Rising real interest rates directly impact borrowers and their ability to borrow, as their debt burden increases without any changes to interest rates. Borrowers are therefore both less likely and less able to borrow. Lenders may simultaneously decide not to lend. Japan is a good case study and has suffered from both phenomena. But interest rates in Japan are very low and fell substantially as soon as the economy got stuck in a deflation rut:

The charts below are illustrative if you set them both from 1979 to now:

https://tradingeconomics.com/japan/bank-lending-rate

https://tradingeconomics.com/japan/inflation-cpi

1 comments

Thanks, this is very interesting, and certainly gives me something to think about. Is the causation the right way round though (i.e. that the deflation has caused low interest rates)?

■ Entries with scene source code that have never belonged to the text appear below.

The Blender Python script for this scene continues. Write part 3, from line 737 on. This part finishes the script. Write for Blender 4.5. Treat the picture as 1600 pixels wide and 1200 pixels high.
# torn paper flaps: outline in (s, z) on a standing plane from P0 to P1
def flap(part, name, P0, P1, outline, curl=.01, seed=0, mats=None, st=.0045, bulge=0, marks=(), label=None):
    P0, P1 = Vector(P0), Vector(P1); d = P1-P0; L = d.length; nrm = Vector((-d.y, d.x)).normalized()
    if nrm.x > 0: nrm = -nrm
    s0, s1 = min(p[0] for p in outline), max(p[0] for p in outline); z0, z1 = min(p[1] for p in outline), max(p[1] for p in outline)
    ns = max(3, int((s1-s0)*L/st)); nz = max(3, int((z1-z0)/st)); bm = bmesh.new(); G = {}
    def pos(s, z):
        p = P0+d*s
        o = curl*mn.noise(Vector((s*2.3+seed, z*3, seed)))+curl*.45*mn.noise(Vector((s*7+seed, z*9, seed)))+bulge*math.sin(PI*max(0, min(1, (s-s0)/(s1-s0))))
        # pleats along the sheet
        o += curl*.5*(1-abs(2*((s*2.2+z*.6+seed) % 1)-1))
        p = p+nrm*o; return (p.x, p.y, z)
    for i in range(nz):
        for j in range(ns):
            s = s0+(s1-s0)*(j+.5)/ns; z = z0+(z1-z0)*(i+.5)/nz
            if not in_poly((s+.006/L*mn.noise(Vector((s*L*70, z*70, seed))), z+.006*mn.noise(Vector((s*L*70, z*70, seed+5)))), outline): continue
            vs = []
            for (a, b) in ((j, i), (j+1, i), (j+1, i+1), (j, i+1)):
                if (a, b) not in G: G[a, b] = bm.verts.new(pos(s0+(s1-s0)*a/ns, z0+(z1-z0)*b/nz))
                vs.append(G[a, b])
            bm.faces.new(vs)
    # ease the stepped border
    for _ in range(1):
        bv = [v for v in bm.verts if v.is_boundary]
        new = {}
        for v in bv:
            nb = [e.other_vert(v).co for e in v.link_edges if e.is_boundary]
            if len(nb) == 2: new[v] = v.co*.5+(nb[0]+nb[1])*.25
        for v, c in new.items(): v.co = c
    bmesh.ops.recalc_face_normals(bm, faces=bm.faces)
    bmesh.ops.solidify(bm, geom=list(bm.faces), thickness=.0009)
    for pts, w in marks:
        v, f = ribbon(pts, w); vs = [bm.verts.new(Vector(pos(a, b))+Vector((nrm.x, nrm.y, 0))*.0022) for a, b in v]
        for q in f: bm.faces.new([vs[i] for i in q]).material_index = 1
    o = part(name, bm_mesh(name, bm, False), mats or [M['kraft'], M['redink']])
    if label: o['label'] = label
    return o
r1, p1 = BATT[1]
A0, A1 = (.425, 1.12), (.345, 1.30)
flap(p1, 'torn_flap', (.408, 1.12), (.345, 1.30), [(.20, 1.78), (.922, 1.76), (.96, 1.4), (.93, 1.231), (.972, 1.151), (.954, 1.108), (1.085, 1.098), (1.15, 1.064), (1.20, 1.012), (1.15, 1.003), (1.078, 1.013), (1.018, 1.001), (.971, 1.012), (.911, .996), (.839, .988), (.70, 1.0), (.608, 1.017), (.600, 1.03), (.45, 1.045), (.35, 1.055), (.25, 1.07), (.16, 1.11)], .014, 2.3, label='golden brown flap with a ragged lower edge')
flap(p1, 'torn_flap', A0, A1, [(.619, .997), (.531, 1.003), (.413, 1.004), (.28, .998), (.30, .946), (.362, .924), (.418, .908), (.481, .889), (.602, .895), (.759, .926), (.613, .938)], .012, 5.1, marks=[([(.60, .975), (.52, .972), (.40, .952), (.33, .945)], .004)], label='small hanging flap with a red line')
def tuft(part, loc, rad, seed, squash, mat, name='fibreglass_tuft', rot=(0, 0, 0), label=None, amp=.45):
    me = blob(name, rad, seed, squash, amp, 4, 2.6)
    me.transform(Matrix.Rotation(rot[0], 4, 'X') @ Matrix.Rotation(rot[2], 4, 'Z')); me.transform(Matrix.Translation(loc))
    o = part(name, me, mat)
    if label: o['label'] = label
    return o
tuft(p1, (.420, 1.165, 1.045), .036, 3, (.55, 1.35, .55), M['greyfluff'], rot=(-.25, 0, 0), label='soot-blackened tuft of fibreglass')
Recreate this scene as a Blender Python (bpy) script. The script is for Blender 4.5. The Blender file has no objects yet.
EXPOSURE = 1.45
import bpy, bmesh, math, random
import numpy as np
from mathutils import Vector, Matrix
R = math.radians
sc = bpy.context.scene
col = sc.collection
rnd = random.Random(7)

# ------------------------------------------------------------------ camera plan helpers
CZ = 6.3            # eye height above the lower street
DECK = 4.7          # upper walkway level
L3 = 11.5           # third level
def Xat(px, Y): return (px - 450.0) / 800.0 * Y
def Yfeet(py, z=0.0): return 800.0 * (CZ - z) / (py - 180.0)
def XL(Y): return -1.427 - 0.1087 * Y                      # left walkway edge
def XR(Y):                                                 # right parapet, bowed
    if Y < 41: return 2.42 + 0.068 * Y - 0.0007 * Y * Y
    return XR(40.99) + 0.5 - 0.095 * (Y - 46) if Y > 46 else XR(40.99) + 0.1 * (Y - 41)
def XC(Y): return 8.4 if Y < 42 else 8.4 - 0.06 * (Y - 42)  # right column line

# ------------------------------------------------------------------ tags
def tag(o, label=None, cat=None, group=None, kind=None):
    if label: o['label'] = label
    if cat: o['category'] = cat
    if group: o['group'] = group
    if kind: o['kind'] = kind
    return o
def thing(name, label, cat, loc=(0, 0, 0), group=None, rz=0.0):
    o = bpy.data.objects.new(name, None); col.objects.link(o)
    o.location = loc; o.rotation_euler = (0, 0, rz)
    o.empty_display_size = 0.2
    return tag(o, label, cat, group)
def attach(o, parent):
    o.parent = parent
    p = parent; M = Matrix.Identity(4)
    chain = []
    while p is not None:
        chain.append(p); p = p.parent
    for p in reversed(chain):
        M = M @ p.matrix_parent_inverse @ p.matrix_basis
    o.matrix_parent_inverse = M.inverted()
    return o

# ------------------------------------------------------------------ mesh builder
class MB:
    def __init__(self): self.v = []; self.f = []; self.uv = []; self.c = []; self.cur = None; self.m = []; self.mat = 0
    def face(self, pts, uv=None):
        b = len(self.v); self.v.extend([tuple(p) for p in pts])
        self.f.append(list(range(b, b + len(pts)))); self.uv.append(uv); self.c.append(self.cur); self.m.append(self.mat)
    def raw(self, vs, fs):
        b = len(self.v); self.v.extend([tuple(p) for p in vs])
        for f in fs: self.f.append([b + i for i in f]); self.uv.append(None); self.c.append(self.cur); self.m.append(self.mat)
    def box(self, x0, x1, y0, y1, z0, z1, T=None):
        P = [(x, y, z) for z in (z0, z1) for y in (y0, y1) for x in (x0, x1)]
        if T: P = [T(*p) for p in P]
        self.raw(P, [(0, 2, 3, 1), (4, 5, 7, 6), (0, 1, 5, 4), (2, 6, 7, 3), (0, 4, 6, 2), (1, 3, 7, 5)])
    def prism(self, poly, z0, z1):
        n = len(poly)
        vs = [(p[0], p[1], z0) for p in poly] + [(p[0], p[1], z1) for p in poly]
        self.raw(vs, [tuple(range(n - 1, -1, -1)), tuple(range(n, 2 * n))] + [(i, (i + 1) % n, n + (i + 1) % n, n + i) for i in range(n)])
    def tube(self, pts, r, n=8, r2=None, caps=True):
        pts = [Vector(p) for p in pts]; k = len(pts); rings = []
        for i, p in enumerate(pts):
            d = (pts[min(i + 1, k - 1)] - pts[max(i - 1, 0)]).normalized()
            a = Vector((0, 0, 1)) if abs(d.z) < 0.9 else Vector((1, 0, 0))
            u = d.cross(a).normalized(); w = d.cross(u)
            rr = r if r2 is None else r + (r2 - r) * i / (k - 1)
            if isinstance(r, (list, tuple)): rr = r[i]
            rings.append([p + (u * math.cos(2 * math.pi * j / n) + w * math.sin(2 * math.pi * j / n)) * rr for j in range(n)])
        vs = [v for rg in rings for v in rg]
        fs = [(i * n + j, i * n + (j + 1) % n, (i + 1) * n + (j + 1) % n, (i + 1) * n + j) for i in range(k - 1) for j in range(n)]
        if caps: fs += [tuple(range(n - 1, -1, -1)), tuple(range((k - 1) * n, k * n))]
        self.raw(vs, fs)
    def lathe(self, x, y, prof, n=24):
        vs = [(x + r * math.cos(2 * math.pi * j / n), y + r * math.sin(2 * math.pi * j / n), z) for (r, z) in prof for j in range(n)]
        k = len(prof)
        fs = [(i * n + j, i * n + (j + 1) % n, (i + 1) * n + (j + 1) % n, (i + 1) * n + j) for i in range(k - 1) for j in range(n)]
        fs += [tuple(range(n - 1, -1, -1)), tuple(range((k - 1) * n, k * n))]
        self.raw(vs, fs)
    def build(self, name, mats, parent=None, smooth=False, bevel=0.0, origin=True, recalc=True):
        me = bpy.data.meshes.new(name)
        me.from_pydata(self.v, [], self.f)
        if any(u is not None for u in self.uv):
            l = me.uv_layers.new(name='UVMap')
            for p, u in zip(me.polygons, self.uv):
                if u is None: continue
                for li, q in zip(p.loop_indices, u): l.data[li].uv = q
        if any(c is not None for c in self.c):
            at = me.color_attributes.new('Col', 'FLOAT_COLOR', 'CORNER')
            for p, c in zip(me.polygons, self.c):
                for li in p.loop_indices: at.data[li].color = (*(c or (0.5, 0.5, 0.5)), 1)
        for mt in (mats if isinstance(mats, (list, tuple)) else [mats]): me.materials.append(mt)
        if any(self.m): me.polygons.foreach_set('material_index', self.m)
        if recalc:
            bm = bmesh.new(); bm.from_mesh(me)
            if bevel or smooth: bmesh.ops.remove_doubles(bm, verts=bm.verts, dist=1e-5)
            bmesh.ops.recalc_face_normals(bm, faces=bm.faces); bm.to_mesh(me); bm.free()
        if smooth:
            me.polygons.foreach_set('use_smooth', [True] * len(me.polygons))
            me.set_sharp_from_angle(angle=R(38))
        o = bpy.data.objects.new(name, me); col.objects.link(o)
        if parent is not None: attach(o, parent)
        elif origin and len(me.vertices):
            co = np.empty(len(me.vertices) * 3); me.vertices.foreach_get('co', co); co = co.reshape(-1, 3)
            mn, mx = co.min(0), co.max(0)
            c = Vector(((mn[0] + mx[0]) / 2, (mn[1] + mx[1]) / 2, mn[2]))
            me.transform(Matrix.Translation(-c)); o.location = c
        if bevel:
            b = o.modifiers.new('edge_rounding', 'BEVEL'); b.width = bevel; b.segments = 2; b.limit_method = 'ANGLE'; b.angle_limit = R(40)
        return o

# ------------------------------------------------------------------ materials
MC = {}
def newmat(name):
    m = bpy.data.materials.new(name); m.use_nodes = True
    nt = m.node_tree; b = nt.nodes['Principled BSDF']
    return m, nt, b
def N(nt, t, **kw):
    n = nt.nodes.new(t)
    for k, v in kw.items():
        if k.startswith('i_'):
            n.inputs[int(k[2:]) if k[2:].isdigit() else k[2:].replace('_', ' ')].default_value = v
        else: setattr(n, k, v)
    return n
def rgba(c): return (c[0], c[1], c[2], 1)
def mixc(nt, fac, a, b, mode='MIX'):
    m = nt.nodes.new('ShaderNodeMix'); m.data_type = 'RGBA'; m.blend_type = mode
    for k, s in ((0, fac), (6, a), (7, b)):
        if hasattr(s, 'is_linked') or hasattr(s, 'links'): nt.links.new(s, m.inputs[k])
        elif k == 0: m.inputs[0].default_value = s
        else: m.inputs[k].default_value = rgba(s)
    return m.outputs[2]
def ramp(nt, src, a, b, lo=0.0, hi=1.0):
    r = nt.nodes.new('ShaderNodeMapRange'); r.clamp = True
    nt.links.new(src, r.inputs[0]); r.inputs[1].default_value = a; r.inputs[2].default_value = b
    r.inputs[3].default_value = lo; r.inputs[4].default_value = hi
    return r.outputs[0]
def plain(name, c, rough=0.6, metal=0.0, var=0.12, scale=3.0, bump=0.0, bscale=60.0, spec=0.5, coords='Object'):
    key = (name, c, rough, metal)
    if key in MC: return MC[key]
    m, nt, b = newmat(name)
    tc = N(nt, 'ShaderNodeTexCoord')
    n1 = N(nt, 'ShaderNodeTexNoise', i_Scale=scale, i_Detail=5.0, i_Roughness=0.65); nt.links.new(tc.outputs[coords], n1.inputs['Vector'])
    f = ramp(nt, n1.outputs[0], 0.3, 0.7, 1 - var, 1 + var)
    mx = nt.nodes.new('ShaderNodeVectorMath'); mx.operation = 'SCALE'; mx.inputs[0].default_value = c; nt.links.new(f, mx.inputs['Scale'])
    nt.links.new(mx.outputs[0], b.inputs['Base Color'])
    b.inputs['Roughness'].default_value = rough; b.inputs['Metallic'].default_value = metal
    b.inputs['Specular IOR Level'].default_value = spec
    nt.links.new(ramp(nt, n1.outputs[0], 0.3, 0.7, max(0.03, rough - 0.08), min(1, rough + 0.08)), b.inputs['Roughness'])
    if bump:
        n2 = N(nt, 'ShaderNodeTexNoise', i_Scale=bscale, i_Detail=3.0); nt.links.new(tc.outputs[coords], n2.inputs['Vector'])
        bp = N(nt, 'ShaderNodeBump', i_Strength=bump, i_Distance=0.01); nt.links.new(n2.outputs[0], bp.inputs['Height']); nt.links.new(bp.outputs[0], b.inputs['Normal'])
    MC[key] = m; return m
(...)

Could it be rather that because of the deflationary situation, the government tries to stimulate the economy with cheap money, and without that action, the natural rates of interest would be set by supply and demand and would be much higher?

I think you’re right on the supply side of the equation, that the profit motive applies upward pressure. But the constraint is on the demand side - if I increase or even maintain my interest rate, the number of borrowers that are able to service the loan drops and the amount of bad debt increases. That’s in addition to the general disincentive to bring forward spending caused by deflation, which has already reduced the pool of borrowers. If I lower my interest rate I’m making less money but still taking on the same risk (if I calibrated my reduction in the rate to that effect). I might then mitigate the risk by tightening my lending requirements. Or I can choose to just stop lending. The result is a simultaneous drop in interest rates and in available credit. The central bank can try to boost lending by dropping its interest rates. When rates get near or below zero things get weird.